## BEGIN Given material
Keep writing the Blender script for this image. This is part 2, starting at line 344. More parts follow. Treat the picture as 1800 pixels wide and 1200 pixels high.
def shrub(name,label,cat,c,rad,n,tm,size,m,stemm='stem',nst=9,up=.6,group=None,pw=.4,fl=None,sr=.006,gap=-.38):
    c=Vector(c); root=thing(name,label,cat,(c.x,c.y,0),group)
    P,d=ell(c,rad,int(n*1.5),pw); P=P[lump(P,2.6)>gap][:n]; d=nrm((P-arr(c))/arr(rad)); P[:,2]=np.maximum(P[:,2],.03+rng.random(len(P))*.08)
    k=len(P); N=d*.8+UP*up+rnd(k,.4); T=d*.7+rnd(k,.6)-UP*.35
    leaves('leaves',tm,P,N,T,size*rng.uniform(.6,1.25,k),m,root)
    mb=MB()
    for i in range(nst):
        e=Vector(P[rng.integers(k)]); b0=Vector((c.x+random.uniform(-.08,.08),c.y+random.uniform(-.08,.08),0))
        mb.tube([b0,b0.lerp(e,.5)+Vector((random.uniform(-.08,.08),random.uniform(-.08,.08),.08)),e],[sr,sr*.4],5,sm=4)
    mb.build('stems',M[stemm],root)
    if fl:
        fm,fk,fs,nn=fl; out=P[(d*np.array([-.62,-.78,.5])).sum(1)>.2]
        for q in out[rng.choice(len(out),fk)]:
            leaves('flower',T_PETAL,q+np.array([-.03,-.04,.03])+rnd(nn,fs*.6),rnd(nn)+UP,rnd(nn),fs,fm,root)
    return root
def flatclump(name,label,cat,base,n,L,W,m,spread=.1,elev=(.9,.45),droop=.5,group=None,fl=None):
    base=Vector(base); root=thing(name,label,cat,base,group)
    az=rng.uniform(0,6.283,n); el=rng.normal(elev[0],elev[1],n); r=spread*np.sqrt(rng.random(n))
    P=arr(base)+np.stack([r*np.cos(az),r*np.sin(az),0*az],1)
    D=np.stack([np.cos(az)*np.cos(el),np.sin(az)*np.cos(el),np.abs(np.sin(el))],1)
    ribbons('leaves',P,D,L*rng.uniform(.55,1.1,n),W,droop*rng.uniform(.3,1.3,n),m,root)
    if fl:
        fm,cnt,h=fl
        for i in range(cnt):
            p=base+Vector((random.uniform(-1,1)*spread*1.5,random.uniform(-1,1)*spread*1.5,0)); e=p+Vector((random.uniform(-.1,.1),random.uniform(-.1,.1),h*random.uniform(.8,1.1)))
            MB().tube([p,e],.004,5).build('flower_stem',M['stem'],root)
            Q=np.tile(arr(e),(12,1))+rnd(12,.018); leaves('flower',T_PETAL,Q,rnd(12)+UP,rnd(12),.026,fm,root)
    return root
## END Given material
--- What you will do ---
Write out every line of the material again, exactly as it reads.

--- Solution to this exercise ---
Keep writing the Blender script for this image. This is part 2, starting at line 344. More parts follow. Treat the picture as 1800 pixels wide and 1200 pixels high.
def shrub(name,label,cat,c,rad,n,tm,size,m,stemm='stem',nst=9,up=.6,group=None,pw=.4,fl=None,sr=.006,gap=-.38):
    c=Vector(c); root=thing(name,label,cat,(c.x,c.y,0),group)
    P,d=ell(c,rad,int(n*1.5),pw); P=P[lump(P,2.6)>gap][:n]; d=nrm((P-arr(c))/arr(rad)); P[:,2]=np.maximum(P[:,2],.03+rng.random(len(P))*.08)
    k=len(P); N=d*.8+UP*up+rnd(k,.4); T=d*.7+rnd(k,.6)-UP*.35
    leaves('leaves',tm,P,N,T,size*rng.uniform(.6,1.25,k),m,root)
    mb=MB()
    for i in range(nst):
        e=Vector(P[rng.integers(k)]); b0=Vector((c.x+random.uniform(-.08,.08),c.y+random.uniform(-.08,.08),0))
        mb.tube([b0,b0.lerp(e,.5)+Vector((random.uniform(-.08,.08),random.uniform(-.08,.08),.08)),e],[sr,sr*.4],5,sm=4)
    mb.build('stems',M[stemm],root)
    if fl:
        fm,fk,fs,nn=fl; out=P[(d*np.array([-.62,-.78,.5])).sum(1)>.2]
        for q in out[rng.choice(len(out),fk)]:
            leaves('flower',T_PETAL,q+np.array([-.03,-.04,.03])+rnd(nn,fs*.6),rnd(nn)+UP,rnd(nn),fs,fm,root)
    return root
def flatclump(name,label,cat,base,n,L,W,m,spread=.1,elev=(.9,.45),droop=.5,group=None,fl=None):
    base=Vector(base); root=thing(name,label,cat,base,group)
    az=rng.uniform(0,6.283,n); el=rng.normal(elev[0],elev[1],n); r=spread*np.sqrt(rng.random(n))
    P=arr(base)+np.stack([r*np.cos(az),r*np.sin(az),0*az],1)
    D=np.stack([np.cos(az)*np.cos(el),np.sin(az)*np.cos(el),np.abs(np.sin(el))],1)
    ribbons('leaves',P,D,L*rng.uniform(.55,1.1,n),W,droop*rng.uniform(.3,1.3,n),m,root)
    if fl:
        fm,cnt,h=fl
        for i in range(cnt):
            p=base+Vector((random.uniform(-1,1)*spread*1.5,random.uniform(-1,1)*spread*1.5,0)); e=p+Vector((random.uniform(-.1,.1),random.uniform(-.1,.1),h*random.uniform(.8,1.1)))
            MB().tube([p,e],.004,5).build('flower_stem',M['stem'],root)
            Q=np.tile(arr(e),(12,1))+rnd(12,.018); leaves('flower',T_PETAL,Q,rnd(12)+UP,rnd(12),.026,fm,root)
    return root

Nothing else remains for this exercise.